Exercise aim:
Output the entries word for word. Omit images.

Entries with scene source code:

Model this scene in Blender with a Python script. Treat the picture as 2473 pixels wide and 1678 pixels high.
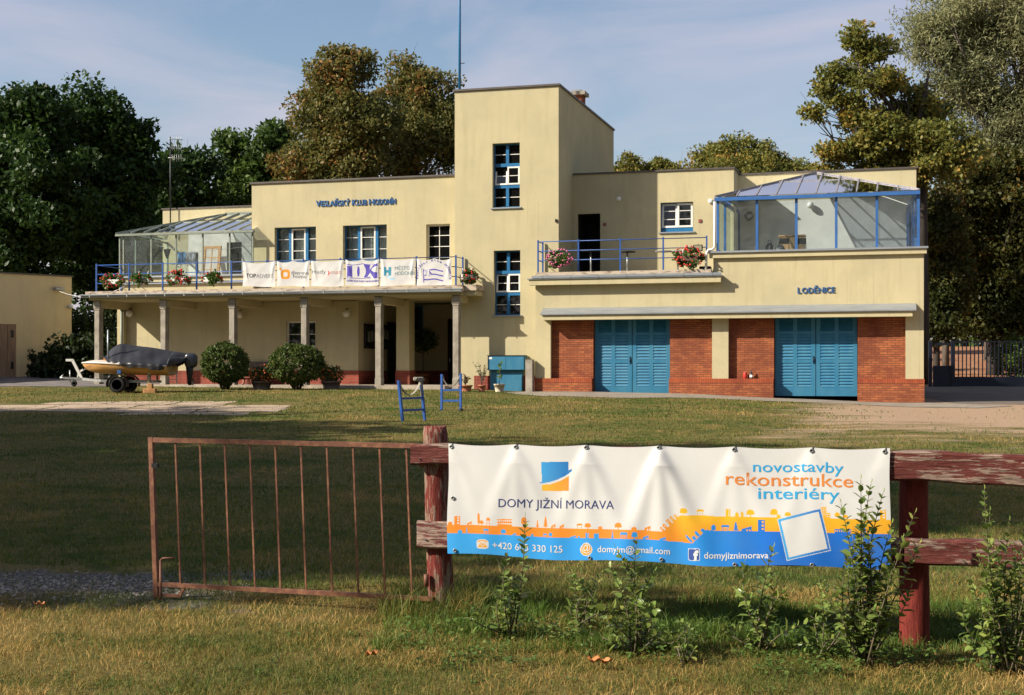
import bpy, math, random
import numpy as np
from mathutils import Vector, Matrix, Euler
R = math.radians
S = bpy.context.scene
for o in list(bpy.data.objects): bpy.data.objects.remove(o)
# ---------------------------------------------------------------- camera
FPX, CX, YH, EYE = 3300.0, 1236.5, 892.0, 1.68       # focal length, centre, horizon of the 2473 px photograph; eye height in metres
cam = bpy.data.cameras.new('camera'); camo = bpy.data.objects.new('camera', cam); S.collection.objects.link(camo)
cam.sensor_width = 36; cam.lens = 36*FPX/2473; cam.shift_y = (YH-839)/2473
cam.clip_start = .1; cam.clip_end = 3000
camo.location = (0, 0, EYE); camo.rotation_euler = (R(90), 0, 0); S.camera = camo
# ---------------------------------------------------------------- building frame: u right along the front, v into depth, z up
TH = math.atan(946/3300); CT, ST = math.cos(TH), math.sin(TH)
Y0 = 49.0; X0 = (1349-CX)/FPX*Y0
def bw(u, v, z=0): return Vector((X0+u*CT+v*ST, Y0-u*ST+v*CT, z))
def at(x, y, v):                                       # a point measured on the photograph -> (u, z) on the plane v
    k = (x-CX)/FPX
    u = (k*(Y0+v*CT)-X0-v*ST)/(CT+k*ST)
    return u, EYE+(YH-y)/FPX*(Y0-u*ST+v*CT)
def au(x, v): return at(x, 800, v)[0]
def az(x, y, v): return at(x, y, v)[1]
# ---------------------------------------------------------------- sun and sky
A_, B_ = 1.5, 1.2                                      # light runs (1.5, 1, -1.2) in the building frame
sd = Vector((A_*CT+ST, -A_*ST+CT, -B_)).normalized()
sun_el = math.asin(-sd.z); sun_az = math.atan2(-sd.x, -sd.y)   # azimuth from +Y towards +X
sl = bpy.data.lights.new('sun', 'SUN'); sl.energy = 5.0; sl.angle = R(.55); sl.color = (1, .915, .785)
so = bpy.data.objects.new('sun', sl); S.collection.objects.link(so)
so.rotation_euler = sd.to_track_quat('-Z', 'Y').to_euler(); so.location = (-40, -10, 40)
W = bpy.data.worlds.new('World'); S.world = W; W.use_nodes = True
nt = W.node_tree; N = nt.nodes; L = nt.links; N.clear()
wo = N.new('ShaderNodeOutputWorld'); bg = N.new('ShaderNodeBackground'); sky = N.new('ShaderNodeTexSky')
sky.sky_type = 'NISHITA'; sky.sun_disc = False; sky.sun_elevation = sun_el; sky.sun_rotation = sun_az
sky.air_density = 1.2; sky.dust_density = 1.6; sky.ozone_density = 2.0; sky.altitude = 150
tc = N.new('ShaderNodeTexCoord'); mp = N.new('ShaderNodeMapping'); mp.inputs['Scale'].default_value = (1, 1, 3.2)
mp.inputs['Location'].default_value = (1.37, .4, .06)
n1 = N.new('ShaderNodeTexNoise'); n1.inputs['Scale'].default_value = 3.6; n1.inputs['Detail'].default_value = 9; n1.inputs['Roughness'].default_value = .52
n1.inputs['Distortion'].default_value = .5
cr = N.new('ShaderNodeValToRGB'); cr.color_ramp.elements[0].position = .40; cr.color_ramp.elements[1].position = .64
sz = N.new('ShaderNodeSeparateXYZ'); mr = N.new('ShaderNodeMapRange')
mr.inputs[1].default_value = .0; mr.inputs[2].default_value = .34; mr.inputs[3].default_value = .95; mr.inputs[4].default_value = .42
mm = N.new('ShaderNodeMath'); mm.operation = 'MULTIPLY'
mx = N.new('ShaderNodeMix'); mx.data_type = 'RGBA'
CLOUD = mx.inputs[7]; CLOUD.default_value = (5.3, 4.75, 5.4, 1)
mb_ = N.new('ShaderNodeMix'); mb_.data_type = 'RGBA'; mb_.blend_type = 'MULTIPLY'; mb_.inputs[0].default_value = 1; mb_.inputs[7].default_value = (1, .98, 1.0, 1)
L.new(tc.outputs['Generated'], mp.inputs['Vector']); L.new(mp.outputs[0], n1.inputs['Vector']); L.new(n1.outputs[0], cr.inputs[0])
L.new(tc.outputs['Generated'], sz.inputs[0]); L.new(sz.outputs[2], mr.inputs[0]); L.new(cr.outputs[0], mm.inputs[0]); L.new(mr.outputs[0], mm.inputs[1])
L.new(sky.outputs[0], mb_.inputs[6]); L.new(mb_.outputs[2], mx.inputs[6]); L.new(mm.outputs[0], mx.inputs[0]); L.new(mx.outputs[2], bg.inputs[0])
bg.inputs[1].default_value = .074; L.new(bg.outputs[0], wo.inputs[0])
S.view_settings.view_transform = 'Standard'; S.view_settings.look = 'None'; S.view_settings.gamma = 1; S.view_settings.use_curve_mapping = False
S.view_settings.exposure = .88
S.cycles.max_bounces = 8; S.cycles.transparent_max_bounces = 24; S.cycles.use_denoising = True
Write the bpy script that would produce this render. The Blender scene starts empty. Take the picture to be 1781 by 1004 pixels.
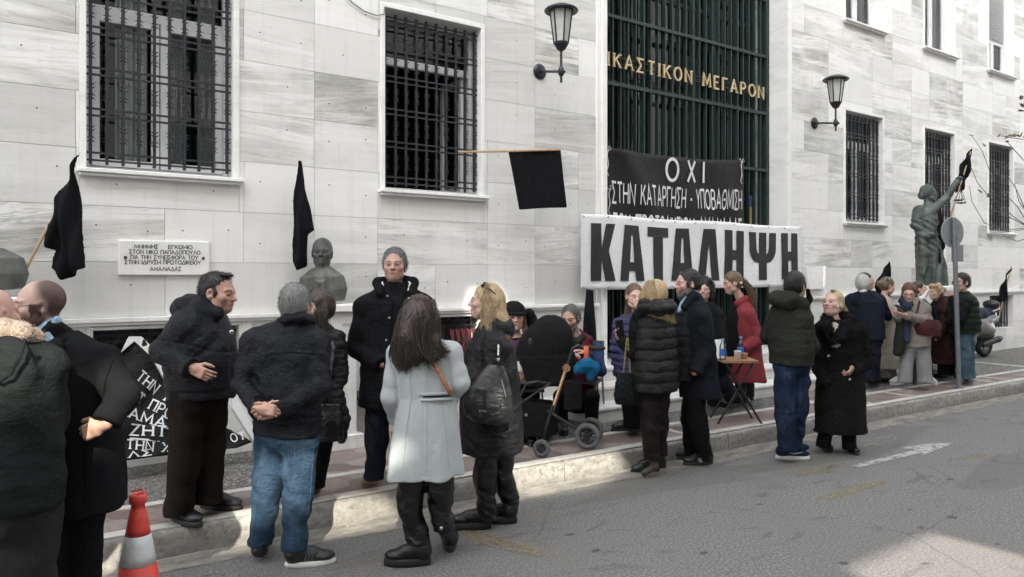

Written solution:
Model this scene in Blender with a Python script. Treat the picture as 2473 pixels wide and 1678 pixels high.
import bpy, math, random
import numpy as np
from mathutils import Vector, Matrix, Euler
R = math.radians
S = bpy.context.scene
for o in list(bpy.data.objects): bpy.data.objects.remove(o)
# ---------------------------------------------------------------- camera
FPX, CX, YH, EYE = 3300.0, 1236.5, 892.0, 1.68       # focal length, centre, horizon of the 2473 px photograph; eye height in metres
cam = bpy.data.cameras.new('camera'); camo = bpy.data.objects.new('camera', cam); S.collection.objects.link(camo)
cam.sensor_width = 36; cam.lens = 36*FPX/2473; cam.shift_y = (YH-839)/2473
cam.clip_start = .1; cam.clip_end = 3000
camo.location = (0, 0, EYE); camo.rotation_euler = (R(90), 0, 0); S.camera = camo
# ---------------------------------------------------------------- building frame: u right along the front, v into depth, z up
TH = math.atan(946/3300); CT, ST = math.cos(TH), math.sin(TH)
Y0 = 49.0; X0 = (1349-CX)/FPX*Y0
def bw(u, v, z=0): return Vector((X0+u*CT+v*ST, Y0-u*ST+v*CT, z))
def at(x, y, v):                                       # a point measured on the photograph -> (u, z) on the plane v
    k = (x-CX)/FPX
    u = (k*(Y0+v*CT)-X0-v*ST)/(CT+k*ST)
    return u, EYE+(YH-y)/FPX*(Y0-u*ST+v*CT)
def au(x, v): return at(x, 800, v)[0]
def az(x, y, v): return at(x, y, v)[1]
# ---------------------------------------------------------------- sun and sky
A_, B_ = 1.5, 1.2                                      # light runs (1.5, 1, -1.2) in the building frame
sd = Vector((A_*CT+ST, -A_*ST+CT, -B_)).normalized()
sun_el = math.asin(-sd.z); sun_az = math.atan2(-sd.x, -sd.y)   # azimuth from +Y towards +X
sl = bpy.data.lights.new('sun', 'SUN'); sl.energy = 5.0; sl.angle = R(.55); sl.color = (1, .915, .785)
so = bpy.data.objects.new('sun', sl); S.collection.objects.link(so)
so.rotation_euler = sd.to_track_quat('-Z', 'Y').to_euler(); so.location = (-40, -10, 40)
W = bpy.data.worlds.new('World'); S.world = W; W.use_nodes = True
nt = W.node_tree; N = nt.nodes; L = nt.links; N.clear()
wo = N.new('ShaderNodeOutputWorld'); bg = N.new('ShaderNodeBackground'); sky = N.new('ShaderNodeTexSky')
sky.sky_type = 'NISHITA'; sky.sun_disc = False; sky.sun_elevation = sun_el; sky.sun_rotation = sun_az
sky.air_density = 1.2; sky.dust_density = 1.6; sky.ozone_density = 2.0; sky.altitude = 150
tc = N.new('ShaderNodeTexCoord'); mp = N.new('ShaderNodeMapping'); mp.inputs['Scale'].default_value = (1, 1, 3.2)
mp.inputs['Location'].default_value = (1.37, .4, .06)
n1 = N.new('ShaderNodeTexNoise'); n1.inputs['Scale'].default_value = 3.6; n1.inputs['Detail'].default_value = 9; n1.inputs['Roughness'].default_value = .52
n1.inputs['Distortion'].default_value = .5
cr = N.new('ShaderNodeValToRGB'); cr.color_ramp.elements[0].position = .40; cr.color_ramp.elements[1].position = .64
sz = N.new('ShaderNodeSeparateXYZ'); mr = N.new('ShaderNodeMapRange')
mr.inputs[1].default_value = .0; mr.inputs[2].default_value = .34; mr.inputs[3].default_value = .95; mr.inputs[4].default_value = .42
mm = N.new('ShaderNodeMath'); mm.operation = 'MULTIPLY'
mx = N.new('ShaderNodeMix'); mx.data_type = 'RGBA'
CLOUD = mx.inputs[7]; CLOUD.default_value = (5.3, 4.75, 5.4, 1)
mb_ = N.new('ShaderNodeMix'); mb_.data_type = 'RGBA'; mb_.blend_type = 'MULTIPLY'; mb_.inputs[0].default_value = 1; mb_.inputs[7].default_value = (1, .98, 1.0, 1)
L.new(tc.outputs['Generated'], mp.inputs['Vector']); L.new(mp.outputs[0], n1.inputs['Vector']); L.new(n1.outputs[0], cr.inputs[0])
L.new(tc.outputs['Generated'], sz.inputs[0]); L.new(sz.outputs[2], mr.inputs[0]); L.new(cr.outputs[0], mm.inputs[0]); L.new(mr.outputs[0], mm.inputs[1])
L.new(sky.outputs[0], mb_.inputs[6]); L.new(mb_.outputs[2], mx.inputs[6]); L.new(mm.outputs[0], mx.inputs[0]); L.new(mx.outputs[2], bg.inputs[0])
bg.inputs[1].default_value = .074; L.new(bg.outputs[0], wo.inputs[0])
S.view_settings.view_transform = 'Standard'; S.view_settings.look = 'None'; S.view_settings.gamma = 1; S.view_settings.use_curve_mapping = False
S.view_settings.exposure = .88
S.cycles.max_bounces = 8; S.cycles.transparent_max_bounces = 24; S.cycles.use_denoising = True
Write the bpy script that would produce this render. The Blender scene starts empty. Take the picture to be 1781 by 1004 pixels.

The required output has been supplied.